On a 40-degree day, a closed tunnel can reach 70 degrees with just the heat of the sun. Tunnels at the Research Station have protected blossoms and berries in single-digit temperatures.

"This can be a winner," Pattison said. "This has the potential."

Dr. Jim Ballington and Dr. Barclay Poling, small fruit specialists for N.C. State, started the tunnel project with Myers and Joanne Mowery at the Piedmont Research Station.

"We've had good successes and good failures," Myers said. "Sometimes you learn more from the failures."

This month's unusual snowfall caused one of the failures.

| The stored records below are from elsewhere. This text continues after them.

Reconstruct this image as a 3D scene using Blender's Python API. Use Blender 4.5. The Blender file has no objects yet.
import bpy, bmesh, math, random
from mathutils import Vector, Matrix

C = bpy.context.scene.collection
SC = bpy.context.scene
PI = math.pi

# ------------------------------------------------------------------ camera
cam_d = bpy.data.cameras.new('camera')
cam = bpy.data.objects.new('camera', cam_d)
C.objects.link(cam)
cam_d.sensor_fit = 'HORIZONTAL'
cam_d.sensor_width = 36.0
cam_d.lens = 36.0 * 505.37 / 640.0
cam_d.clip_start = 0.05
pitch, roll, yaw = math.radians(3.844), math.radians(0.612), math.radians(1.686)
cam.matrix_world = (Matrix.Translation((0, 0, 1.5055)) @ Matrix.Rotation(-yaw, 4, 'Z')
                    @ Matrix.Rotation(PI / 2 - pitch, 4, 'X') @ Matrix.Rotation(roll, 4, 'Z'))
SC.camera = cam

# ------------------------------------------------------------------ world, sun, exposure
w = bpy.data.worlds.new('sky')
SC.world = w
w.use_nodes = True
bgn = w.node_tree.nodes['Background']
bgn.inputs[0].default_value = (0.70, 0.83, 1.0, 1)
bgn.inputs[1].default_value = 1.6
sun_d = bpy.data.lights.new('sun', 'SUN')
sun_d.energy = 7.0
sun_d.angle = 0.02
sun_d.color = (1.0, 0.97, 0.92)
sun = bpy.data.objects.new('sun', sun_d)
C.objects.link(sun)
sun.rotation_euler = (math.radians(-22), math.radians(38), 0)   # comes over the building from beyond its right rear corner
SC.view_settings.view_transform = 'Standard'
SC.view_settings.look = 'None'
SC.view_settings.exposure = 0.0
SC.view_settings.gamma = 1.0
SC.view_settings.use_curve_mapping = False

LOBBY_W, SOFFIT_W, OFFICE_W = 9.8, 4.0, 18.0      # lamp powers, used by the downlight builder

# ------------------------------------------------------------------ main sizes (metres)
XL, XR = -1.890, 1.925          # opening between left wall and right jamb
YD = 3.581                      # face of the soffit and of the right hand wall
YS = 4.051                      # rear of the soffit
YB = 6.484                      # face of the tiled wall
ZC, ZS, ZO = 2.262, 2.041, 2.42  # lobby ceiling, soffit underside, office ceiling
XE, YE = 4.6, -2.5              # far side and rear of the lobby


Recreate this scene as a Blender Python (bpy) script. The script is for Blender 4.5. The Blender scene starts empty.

The team had seven or eight ripe berries on each plant when forecasters called for six inches of heavy snow.

Fearing the tunnels would collapse under the weight, Myers reluctantly pulled off the plastic, exposing the fruit to the elements.

Researchers hoped the snow and an additional layer of ice from an irrigation system would insulate the plants. But when the temperature fell to 11 degrees, most of the fruit and flowers froze.

"Andy did the right thing. It was a setback, but better it happens to us than growers," Pattison said. "We already have some good ideas to try for next year."

They should have new fruit by early April.

"This was some pretty extreme weather," Pattison said. "I'm actually happy that we have this in the data set."

Ultimately, the goal is to put tunnel-grown strawberries on grocery store shelves. Pattison will meet with high-end grocers to discuss what they would pay for the fruit, considering the popular local food movement.

A grower in South Carolina has used tunnels for five years. He earned $18 per gallon for tunnel-grown strawberries last Christmas, compared to about $10 per gallon for field-grown berries, Myers said.

"Something's working or he still wouldn't be doing it," Pattison said.

Despite setbacks like snow in March, Pattison said he's optimistic about the future of strawberries in North Carolina.

"There are a lot of challenges out there," he said. "But my true passion is to provide rubber-meets-the-road solutions to these guys to keep them competitive and sustainable, and keep them on the farms for generations to come."